§ **TASK INSTRUCTIONS**
Beneath this task is a listing; retype all of it exactly.

— Begin —

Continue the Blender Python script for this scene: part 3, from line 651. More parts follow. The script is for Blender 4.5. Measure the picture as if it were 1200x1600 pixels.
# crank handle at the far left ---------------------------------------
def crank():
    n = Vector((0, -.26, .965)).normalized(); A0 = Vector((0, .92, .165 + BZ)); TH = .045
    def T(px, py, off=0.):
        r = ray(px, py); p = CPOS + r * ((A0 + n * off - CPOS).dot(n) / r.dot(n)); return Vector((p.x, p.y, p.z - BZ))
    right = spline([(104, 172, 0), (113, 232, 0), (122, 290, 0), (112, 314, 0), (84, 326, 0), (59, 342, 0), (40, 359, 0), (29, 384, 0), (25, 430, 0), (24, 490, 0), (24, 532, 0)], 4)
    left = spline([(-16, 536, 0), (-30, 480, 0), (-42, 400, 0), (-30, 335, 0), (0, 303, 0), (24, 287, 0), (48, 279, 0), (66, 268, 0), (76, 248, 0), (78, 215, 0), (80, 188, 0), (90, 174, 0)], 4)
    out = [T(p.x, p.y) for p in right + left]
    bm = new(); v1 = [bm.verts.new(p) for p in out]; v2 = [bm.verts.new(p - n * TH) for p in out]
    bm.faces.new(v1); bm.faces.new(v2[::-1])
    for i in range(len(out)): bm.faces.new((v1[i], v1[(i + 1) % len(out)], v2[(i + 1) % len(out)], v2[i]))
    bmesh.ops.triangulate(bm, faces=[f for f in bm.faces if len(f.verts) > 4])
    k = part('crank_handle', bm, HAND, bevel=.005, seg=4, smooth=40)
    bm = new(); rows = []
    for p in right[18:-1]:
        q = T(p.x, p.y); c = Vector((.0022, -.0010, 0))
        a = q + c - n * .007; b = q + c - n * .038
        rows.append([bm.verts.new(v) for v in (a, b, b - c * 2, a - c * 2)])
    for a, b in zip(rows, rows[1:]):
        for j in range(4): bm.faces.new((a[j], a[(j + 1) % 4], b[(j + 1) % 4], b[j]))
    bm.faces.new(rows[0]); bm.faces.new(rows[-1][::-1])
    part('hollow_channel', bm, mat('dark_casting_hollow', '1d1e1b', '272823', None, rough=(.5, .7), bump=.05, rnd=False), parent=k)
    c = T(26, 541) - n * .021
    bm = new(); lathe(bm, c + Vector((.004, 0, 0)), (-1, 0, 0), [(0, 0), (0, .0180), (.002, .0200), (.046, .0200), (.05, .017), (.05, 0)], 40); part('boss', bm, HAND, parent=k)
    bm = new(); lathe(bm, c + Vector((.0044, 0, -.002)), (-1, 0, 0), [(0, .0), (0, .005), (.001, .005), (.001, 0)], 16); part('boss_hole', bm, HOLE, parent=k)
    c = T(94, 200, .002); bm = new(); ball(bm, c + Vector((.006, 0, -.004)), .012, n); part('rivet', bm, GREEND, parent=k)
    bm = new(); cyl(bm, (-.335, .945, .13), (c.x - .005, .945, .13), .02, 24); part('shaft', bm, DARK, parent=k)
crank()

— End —

§ **ANSWER FOR THE TASK**
Continue the Blender Python script for this scene: part 3, from line 651. More parts follow. The script is for Blender 4.5. Measure the picture as if it were 1200x1600 pixels.
# crank handle at the far left ---------------------------------------
def crank():
    n = Vector((0, -.26, .965)).normalized(); A0 = Vector((0, .92, .165 + BZ)); TH = .045
    def T(px, py, off=0.):
        r = ray(px, py); p = CPOS + r * ((A0 + n * off - CPOS).dot(n) / r.dot(n)); return Vector((p.x, p.y, p.z - BZ))
    right = spline([(104, 172, 0), (113, 232, 0), (122, 290, 0), (112, 314, 0), (84, 326, 0), (59, 342, 0), (40, 359, 0), (29, 384, 0), (25, 430, 0), (24, 490, 0), (24, 532, 0)], 4)
    left = spline([(-16, 536, 0), (-30, 480, 0), (-42, 400, 0), (-30, 335, 0), (0, 303, 0), (24, 287, 0), (48, 279, 0), (66, 268, 0), (76, 248, 0), (78, 215, 0), (80, 188, 0), (90, 174, 0)], 4)
    out = [T(p.x, p.y) for p in right + left]
    bm = new(); v1 = [bm.verts.new(p) for p in out]; v2 = [bm.verts.new(p - n * TH) for p in out]
    bm.faces.new(v1); bm.faces.new(v2[::-1])
    for i in range(len(out)): bm.faces.new((v1[i], v1[(i + 1) % len(out)], v2[(i + 1) % len(out)], v2[i]))
    bmesh.ops.triangulate(bm, faces=[f for f in bm.faces if len(f.verts) > 4])
    k = part('crank_handle', bm, HAND, bevel=.005, seg=4, smooth=40)
    bm = new(); rows = []
    for p in right[18:-1]:
        q = T(p.x, p.y); c = Vector((.0022, -.0010, 0))
        a = q + c - n * .007; b = q + c - n * .038
        rows.append([bm.verts.new(v) for v in (a, b, b - c * 2, a - c * 2)])
    for a, b in zip(rows, rows[1:]):
        for j in range(4): bm.faces.new((a[j], a[(j + 1) % 4], b[(j + 1) % 4], b[j]))
    bm.faces.new(rows[0]); bm.faces.new(rows[-1][::-1])
    part('hollow_channel', bm, mat('dark_casting_hollow', '1d1e1b', '272823', None, rough=(.5, .7), bump=.05, rnd=False), parent=k)
    c = T(26, 541) - n * .021
    bm = new(); lathe(bm, c + Vector((.004, 0, 0)), (-1, 0, 0), [(0, 0), (0, .0180), (.002, .0200), (.046, .0200), (.05, .017), (.05, 0)], 40); part('boss', bm, HAND, parent=k)
    bm = new(); lathe(bm, c + Vector((.0044, 0, -.002)), (-1, 0, 0), [(0, .0), (0, .005), (.001, .005), (.001, 0)], 16); part('boss_hole', bm, HOLE, parent=k)
    c = T(94, 200, .002); bm = new(); ball(bm, c + Vector((.006, 0, -.004)), .012, n); part('rivet', bm, GREEND, parent=k)
    bm = new(); cyl(bm, (-.335, .945, .13), (c.x - .005, .945, .13), .02, 24); part('shaft', bm, DARK, parent=k)
crank()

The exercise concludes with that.